Here we saw New Labour coming to power with a set of promises that went out the window as soon as they got power. For this staggering deceit we re-elected them twice. Now the nation is beginning to realise that they are corrupt, lying hypocrites. So people are voting for the Tories. A party who were voted out nine years ago for being corrupt, lying hypocrites. We won't vote for anyone else because we think that no-one else will vote for them. Aren't we clever thinking things like that?
So! Who will win; Republicans or Democrats, Labour or Conservatives?
Personally I don't give a flying fuck anymore.

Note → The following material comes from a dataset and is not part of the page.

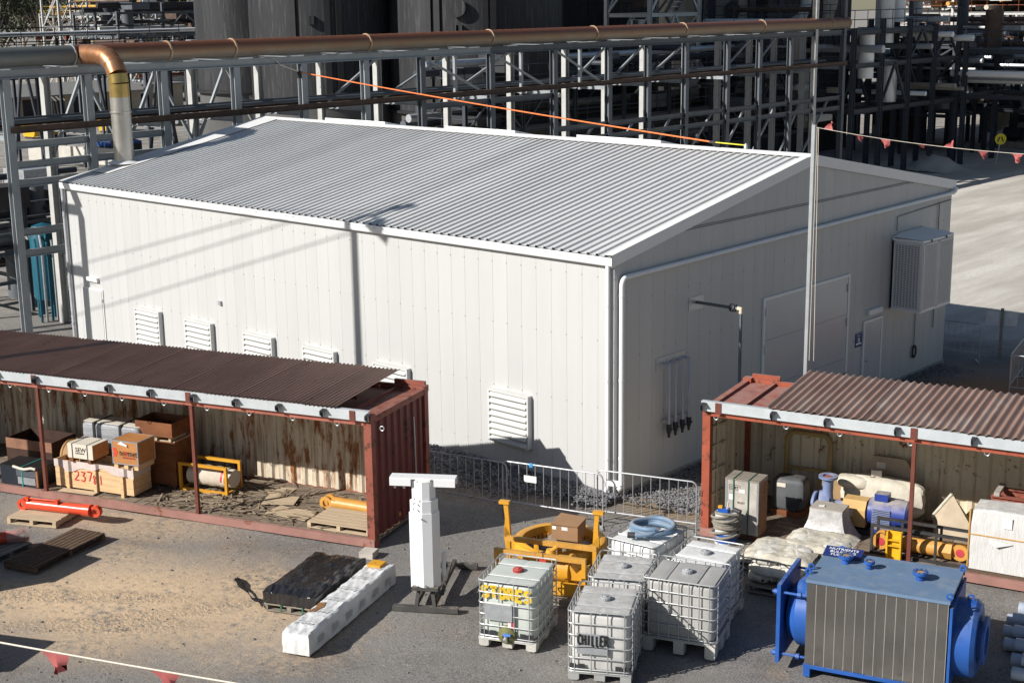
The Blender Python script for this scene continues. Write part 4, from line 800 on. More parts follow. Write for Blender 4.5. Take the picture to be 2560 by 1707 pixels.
# ---------------------------------------------------------------- blue plate exchanger
hx = thing('heat_exchanger', 'big blue exchanger with dark ribbed steel sides and round end caps, bottom right', 'heat exchanger', (8.18, -3.56, 0), R(16.8))
m_hb = mat('exchanger_blue', (.022, .10, .38), .45, var=.22, scale=2.5, dust=.5, dustcol=(.22, .27, .34), rust=.04, rustcol=(.12, .06, .04), rscale=9); m_ht = mat('dusty_blue_top', (.14, .215, .325), .6, var=.10, scale=3, dust=.35, dustcol=(.27, .30, .33))
m_ss = mat('stained_stainless', (.56, .54, .51), .13, 1., var=.14, scale=1.6, stretch=(1, 1, .6), bump=.35, bscale=2.2, col2=(.50, .45, .432), c2=.66)
A, B = 1.08, .68
MB().b2(-A, A, -B, B, 1.56, 1.61).build('top_plate', m_ht, hx); MB().b2(-A, A, -B, B, .14, .20).build('bottom_plate', m_hb, hx); MB().b2(-A+.02, A-.02, -B+.05, B-.05, .2, 1.56).build('core', m_dark, hx)
for s_ in (-1, 1):
    for k in range(14):
        x = -A+.02+k*(2*A-.04)/14; w = (2*A-.04)/14
        MB().b2(x+.001, x+w-.001, *sorted((s_*(B-.03), s_*(B-.012))), .21, 1.55).build('cladding_panel', m_ss, hx); MB().b2(x+w-.007, x+w+.003, *sorted((s_*(B-.0115), s_*(B-.002))), .21, 1.55).build('seam_strip', mat('seam_steel', (.70, .68, .64), .4, .8), hx)
for x, y, r in ((-.67, .22, .12), (-.28, .12, .085), (.52, .0, .12)):
    nz = MB().tube([(x, y, 1.612), (x, y, 1.70)], r*.55, 16).build('nozzle', m_hb, hx); MB().lathe([(r*.55, 1.70), (r, 1.705), (r, 1.75), (r*.55, 1.75)], 22, (x, y, 0)).build('flange', m_hb, nz); MB().lathe([(0, 1.738), (r*.56, 1.738)], 16, (x, y, 0)).build('cover', mat('rust_pink', (.40, .27, .20), .7), nz)
    for k in range(8): a = 2*PI*k/8; MB().tube([(x+r*.8*math.cos(a), y+r*.8*math.sin(a), 1.748), (x+r*.8*math.cos(a), y+r*.8*math.sin(a), 1.757)], r*.09, 6).build('bolt', m_black, nz)
sg = MB().box((-A+.30, .53, 1.655), (.60, .30, .012), 0, 0, .18).build('name_board', m_sign, hx)
for i, s_ in enumerate(('NUTRIENTS', 'BULK BAG', 'FULL')): text('lettering', s_, .085, m_ink, hx, (-A+.06+.03*i, .575-.085*i, 1.672-.0155*i), (.18, 0, 0), sx=1.05)
pl = MB().b2(-A-.46, -A-.40, -.62, .62, .12, 1.42).build('end_plate', m_hb, hx)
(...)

Bush's wiretaps and so on blah blah blah

Illegal and unconstitutional(yes I read the damn thing) and, unnecessary. Unless he wants to spy on political opponents. He could have legally got warrants through the FISA courts - they authorised all but four of the warrants the administration has asked for since 9/11, all in cases of national security. So if Bush wanted to spy on terrorists he already had a perfect system. Some would say that under the PATRIOT act he had too much legal freedom to spy on people. But still he broke the law. Because, quite obviously, he needed a spy program for people who aren't terrorist suspects.
The only explanation is that he broke the law for political reasons, the NSA spy program would give the Republicans quite an advantage in elections to come...and it really doesn't have any other discernable purpose. Same deal as Nixon. Not very democratic but then Bush himself did say that a dictatorship would be easier. He was joking of course.
But he meant it.
So, will he be impeached? If democrats win control of congress later this year its a real possiblility. In fact the Republicans' only election strategy at the moment is "don't vote for the Democrats because they'll impeach Bush". Sadly they fail to realise that the majority of Americans would dance on the fucker's political grave.